The OWASP Secrets Management Cheat Sheet is the authoritative baseline. Its core guidance is straightforward, and most leaks are a violation of one of these points:

• Never hardcode secrets in source code or configuration files. Centralize them in a dedicated manager such as AWS Secrets Manager, Azure Key Vault, Google Secret Manager, or HashiCorp Vault.
• Rotate secrets regularly and automatically, so that any stolen credential is only useful for a short window. A non-rotating key is the reason the Toyota credential was a five-year liability.
• Enforce least privilege. A leaked key scoped to one read-only resource is a contained incident; a leaked admin key is a company-ending one.
• Keep secrets out of the client entirely.
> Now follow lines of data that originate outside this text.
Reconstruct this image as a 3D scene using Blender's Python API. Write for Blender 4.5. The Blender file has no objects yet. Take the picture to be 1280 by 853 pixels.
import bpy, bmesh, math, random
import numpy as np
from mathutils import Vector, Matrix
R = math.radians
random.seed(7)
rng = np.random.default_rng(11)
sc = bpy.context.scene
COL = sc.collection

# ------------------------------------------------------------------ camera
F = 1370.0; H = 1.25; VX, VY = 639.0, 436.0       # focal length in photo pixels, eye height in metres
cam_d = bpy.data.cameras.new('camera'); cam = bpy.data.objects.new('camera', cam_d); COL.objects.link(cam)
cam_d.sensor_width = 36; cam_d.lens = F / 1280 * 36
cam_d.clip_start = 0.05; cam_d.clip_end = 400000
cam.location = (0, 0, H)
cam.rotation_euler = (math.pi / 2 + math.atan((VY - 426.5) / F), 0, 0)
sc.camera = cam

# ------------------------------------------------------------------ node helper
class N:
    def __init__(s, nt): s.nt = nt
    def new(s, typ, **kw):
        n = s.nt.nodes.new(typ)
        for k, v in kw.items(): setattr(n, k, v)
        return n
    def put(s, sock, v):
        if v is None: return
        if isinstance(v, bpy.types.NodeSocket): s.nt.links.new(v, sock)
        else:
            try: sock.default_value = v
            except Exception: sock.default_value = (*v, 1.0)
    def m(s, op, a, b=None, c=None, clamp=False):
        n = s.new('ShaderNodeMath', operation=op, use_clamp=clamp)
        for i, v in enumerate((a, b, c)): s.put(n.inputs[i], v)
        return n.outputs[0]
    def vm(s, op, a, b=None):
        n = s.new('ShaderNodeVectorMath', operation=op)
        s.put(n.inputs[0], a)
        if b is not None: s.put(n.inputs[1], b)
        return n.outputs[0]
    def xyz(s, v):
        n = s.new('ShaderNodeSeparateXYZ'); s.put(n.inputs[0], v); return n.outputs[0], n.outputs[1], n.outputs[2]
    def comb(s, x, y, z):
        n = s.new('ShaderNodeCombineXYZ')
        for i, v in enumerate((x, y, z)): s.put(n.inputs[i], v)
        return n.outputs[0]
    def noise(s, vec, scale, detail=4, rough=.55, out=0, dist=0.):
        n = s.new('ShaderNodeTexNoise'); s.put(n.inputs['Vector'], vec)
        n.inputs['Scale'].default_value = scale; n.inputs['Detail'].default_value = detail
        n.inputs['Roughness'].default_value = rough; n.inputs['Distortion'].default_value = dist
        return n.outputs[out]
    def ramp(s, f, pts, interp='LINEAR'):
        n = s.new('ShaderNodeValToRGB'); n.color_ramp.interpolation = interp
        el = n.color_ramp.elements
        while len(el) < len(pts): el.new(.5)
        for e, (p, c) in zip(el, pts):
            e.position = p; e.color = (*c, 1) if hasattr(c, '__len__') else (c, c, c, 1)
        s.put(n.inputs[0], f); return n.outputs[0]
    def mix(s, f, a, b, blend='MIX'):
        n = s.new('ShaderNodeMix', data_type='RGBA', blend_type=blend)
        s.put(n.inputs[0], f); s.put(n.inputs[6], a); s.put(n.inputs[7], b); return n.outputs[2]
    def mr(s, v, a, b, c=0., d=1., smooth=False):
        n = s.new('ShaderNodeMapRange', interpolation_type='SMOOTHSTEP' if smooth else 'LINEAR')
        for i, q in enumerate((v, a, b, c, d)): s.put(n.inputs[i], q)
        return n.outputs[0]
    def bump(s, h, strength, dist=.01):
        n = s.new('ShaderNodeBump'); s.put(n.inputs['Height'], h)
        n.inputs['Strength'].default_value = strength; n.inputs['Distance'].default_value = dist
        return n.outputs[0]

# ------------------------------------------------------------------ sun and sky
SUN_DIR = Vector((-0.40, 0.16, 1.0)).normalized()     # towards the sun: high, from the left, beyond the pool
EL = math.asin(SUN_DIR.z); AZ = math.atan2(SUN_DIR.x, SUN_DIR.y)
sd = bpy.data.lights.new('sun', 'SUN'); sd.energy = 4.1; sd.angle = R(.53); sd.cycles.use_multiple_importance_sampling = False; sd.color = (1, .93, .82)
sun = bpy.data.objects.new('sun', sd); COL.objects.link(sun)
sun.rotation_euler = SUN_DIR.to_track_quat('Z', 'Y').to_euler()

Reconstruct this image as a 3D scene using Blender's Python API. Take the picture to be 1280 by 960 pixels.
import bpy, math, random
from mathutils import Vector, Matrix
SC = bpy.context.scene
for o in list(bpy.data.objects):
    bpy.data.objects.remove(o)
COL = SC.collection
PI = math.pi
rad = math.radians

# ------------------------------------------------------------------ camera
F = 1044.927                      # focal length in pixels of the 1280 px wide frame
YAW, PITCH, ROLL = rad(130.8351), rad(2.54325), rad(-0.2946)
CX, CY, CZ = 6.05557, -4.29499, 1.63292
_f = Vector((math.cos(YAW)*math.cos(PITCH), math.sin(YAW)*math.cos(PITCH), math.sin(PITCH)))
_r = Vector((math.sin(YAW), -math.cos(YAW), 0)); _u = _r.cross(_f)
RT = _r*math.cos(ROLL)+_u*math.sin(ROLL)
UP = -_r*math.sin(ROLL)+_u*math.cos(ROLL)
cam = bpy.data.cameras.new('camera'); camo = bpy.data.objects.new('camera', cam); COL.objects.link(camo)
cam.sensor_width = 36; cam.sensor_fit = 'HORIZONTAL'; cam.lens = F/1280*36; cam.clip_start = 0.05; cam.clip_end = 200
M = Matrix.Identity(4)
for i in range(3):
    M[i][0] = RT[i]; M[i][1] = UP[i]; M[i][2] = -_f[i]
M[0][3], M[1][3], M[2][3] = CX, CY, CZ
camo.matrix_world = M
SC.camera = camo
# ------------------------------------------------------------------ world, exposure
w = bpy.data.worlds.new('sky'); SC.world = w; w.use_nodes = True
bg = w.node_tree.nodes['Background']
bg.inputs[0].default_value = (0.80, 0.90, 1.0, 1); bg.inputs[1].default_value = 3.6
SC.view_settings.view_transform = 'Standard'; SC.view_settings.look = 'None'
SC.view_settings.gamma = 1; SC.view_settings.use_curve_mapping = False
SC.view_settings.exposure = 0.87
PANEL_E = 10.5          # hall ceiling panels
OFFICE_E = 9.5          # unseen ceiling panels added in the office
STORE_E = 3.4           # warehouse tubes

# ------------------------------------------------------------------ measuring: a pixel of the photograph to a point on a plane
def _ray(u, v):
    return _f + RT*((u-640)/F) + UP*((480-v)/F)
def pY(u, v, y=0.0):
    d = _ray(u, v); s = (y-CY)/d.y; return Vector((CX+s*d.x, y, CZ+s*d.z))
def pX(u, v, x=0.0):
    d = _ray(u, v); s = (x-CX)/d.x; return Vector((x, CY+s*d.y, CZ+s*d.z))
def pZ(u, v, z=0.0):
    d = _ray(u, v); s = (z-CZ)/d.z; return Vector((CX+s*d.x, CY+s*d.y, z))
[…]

Proxy third-party calls through a backend route so the secret stays server-side and the browser only ever sees the response.
• Treat any secret that ever appeared in a commit, deploy, or log as already compromised, and rotate it — bots indexed it long before you noticed.

Detect: look from the outside, continuously

Prevention controls only protect code written after they are in place. The statically-served `.env`, the key in last year's frontend bundle, the source map shipped in a deploy nobody remembers — these already exist, and source-code scanning cannot see them because they live on live assets, not in a repository. The only way to find them is to enumerate your real, current attack surface and inspect each asset the way an attacker would. That means continuous asset discovery across forgotten subdomains and shadow IT, then reconnaissance against every reachable endpoint — probing for `/.env`, downloadable `.git` directories, secrets in bundles, and exposed source maps — and validating each hit so you respond to confirmed access, not maybes.

This is the gap Legba Adversary is built to close. It maps your external footprint, then checks each asset for the exposures that turn a misconfiguration into stolen access — including exposed .env files, leaked API keys in frontend code, exposed git directories, and directory listing — and validates them so your team sees a confirmed credential leak, not another line item in a scanner's backlog.

The takeaway

Secrets leak through ordinary, repeatable mistakes: a missing `.gitignore` entry, a web server that serves the wrong directory, a bundler that inlines the wrong constant, a source map shipped to production. The research is unambiguous that the volume is rising and that remediation lags badly behind exposure. The breaches that follow are not clever; they are credential reuse at machine speed. The teams that stay ahead are the ones that stop assuming their secrets are private and start checking, from the outside and continuously, whether they actually are.